Fired pregnant worker to fight on

Updated: 2010-12-30 08:09
By Qin Zhongwei ( China Daily)

Fired pregnant worker to fight on

A claim of unfair dismissal brought by a female worker against the French supermarket chain Carrefour has been rejected in court.

The woman, who was let go after she became pregnant, had been asking for compensation and owed overtime pay from the supermarket company. Her case was bounced out of Fengtai district court in mid-December, according to her lawyer, Bai Yu.

Bai said on Wednesday Sheng Yucang plans to appeal the decision.

The 35-year-old former saleswoman from Shandong province took Carrefour to court last year after she was fired in April 2010 when she was in the sixth month of her pregnancy.

Sheng had been hired by chemical company Walch early in 2008 to promote its products at a Carrefour branch in Beijing's Fengtai district.

She claimed that a Carrefour official told a Walch director that she was not suited to work at the store because she was pregnant.

She then took the company to court, seeking compensation and also sought payment for what she claimed was unpaid overtime.

Carrefour said in court that Sheng had been employed by Walch and had her labor relationship with that company. The store said any dispute Sheng might have should be taken up with Walch.

But Bai said workers selling products in the store were really working on behalf of the supermarket and were managed by the supermarket.

Bai said they all wore the supermarket's uniform, suggesting there was a disguised employment relationship between the supermarket and the saleswomen.

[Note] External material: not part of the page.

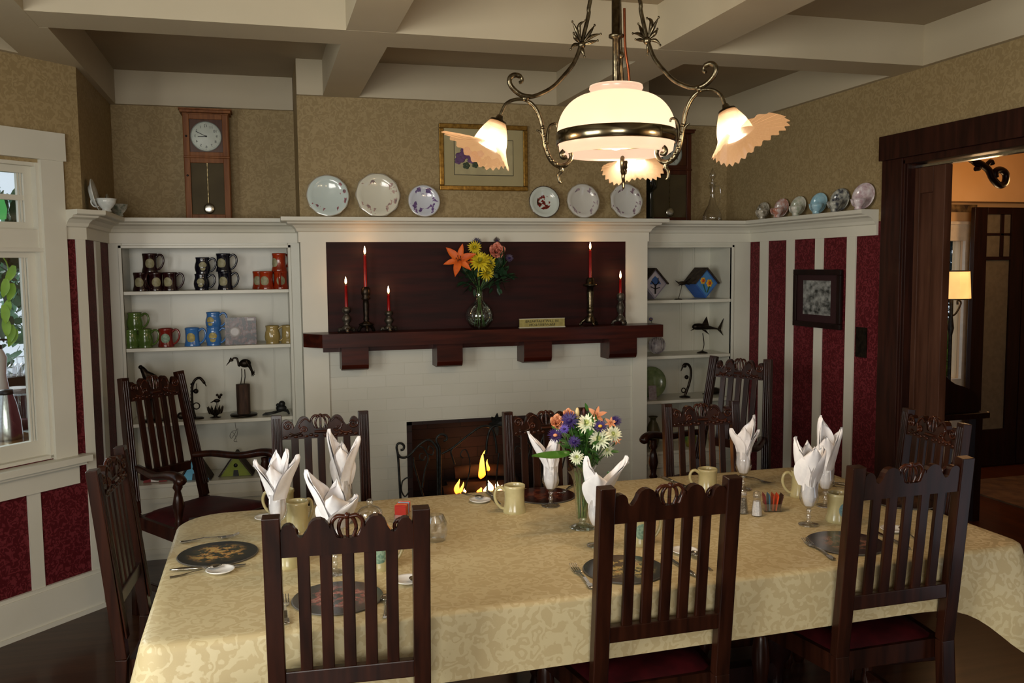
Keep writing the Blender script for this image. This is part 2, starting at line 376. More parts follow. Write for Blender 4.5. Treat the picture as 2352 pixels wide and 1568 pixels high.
st('wall_bay', W, [PAPER, REDP])
# window in the bay wall
wf = MB()
for a, b in ((-.097, SR_), (SL-.113, SL)): wf.box(min(a, b), max(a, b), -.022, 0, .723, 2.016, 0, BW)
wf.box(-1.32, -.088, -.03, 0, 2.014, 2.132, 0, BW)
wf.box(-1.36, -.058, -.07, 0, .70, .727, 0, BW); wf.box(-1.34, -.075, -.05, 0, .685, .70, 0, BW)
wf.box(-1.315, -.093, -.02, 0, .60, .685, 0, BW)
wf.box(SR_-.014, SR_+.002, -.005, .1, WZ0, WZ1, 0, BW); wf.box(SL-.002, SL+.014, -.005, .1, WZ0, WZ1, 0, BW); wf.box(SL, SR_, -.005, .1, WZ0-.003, WZ0+.012, 0, BW); wf.box(SL, SR_, 0, .1, 1.63, 1.719, 0, BW); wf.box(SL-.01, SR_+.006, -.012, .0, 1.625, 1.64, 0, BW)
wf.box(SL, SR_, 0, .1, 1.985, WZ1, 0, BW)
w1 = thing('window_1', 'cream framed bay window left of the bookcase', None); del w1['label']; w1['kind'] = 'structure'
wf.build('window_frame', PAINT, w1)
def sash(z0, z1, n0, mull):
    m_ = MB(); a, b = SL, SR_; t = .048
    m_.box(b-t, b, n0, n0+.03, z0, z1, 0, BW); m_.box(a, a+t, n0, n0+.03, z0, z1, 0, BW)
    m_.box(a+t, b-t, n0, n0+.03, z1-.03, z1, 0, BW); m_.box(a+t, b-t, n0, n0+.03, z0, z0+(.08 if not mull else .03), 0, BW)
    for k in (0, 1):   # stepped beads inside the stile
        m_.box(b-t-.012*(k+1), b-t-.012*k-.004, n0+.008, n0+.024, z0+.03, z1-.03, 0, BW)
    if mull:
        zz = (z0+z1)/2; m_.box(a+t, b-t, n0+.005, n0+.025, zz-.011, zz+.011, 0, BW)
        for s_ in (-.52, -.85): m_.box(s_-.011, s_+.011, n0+.005, n0+.025, z0+.03, z1-.03, 0, BW)
    o = m_.build('sash', PAINT, w1)
    MB().box(a+t, b-t, n0+.012, n0+.016, z0+.03, z1-.03, 0, BW).build('pane', PANE, o)
sash(1.719, 1.985, .03, True); sash(WZ0, 1.63, .03, False)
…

The lawsuit was not an isolated case, according to Shi Fumao, executive director of the Beijing Legal Aid Office for Migrant Workers.

"Such disguised employment relationships are widely applied in the country's supermarkets, not only in Carrefour but also at a lot of domestic companies," said Shi.

"Because the supermarkets do not hire them directly, they can just push the responsibility to the suppliers when they don't want them."

Bai said such behavior would not be tolerated in many countries. "Such hidden rules in France, where the supermarket chain's headquarters are, were listed as illegal 10 years ago," said Bai. "I feel disappointed that it still exists here."

But according to Wang Qiang, a lawyer with Beijing Lianggao Law Firm, there is still a debate about how to identify the employment relationship when a third party is involved.

Carrefour's China spokesperson could not be reached for comment on Wednesday.

Sheng, who is now the mother of a 1-year-old child, returned from her hometown to Beijing recently and is living in Changping district.

"I plan to look for another job after Spring Festival, when the weather is getting warmer," she said. "But I will no longer seek a job in a supermarket or shopping mall."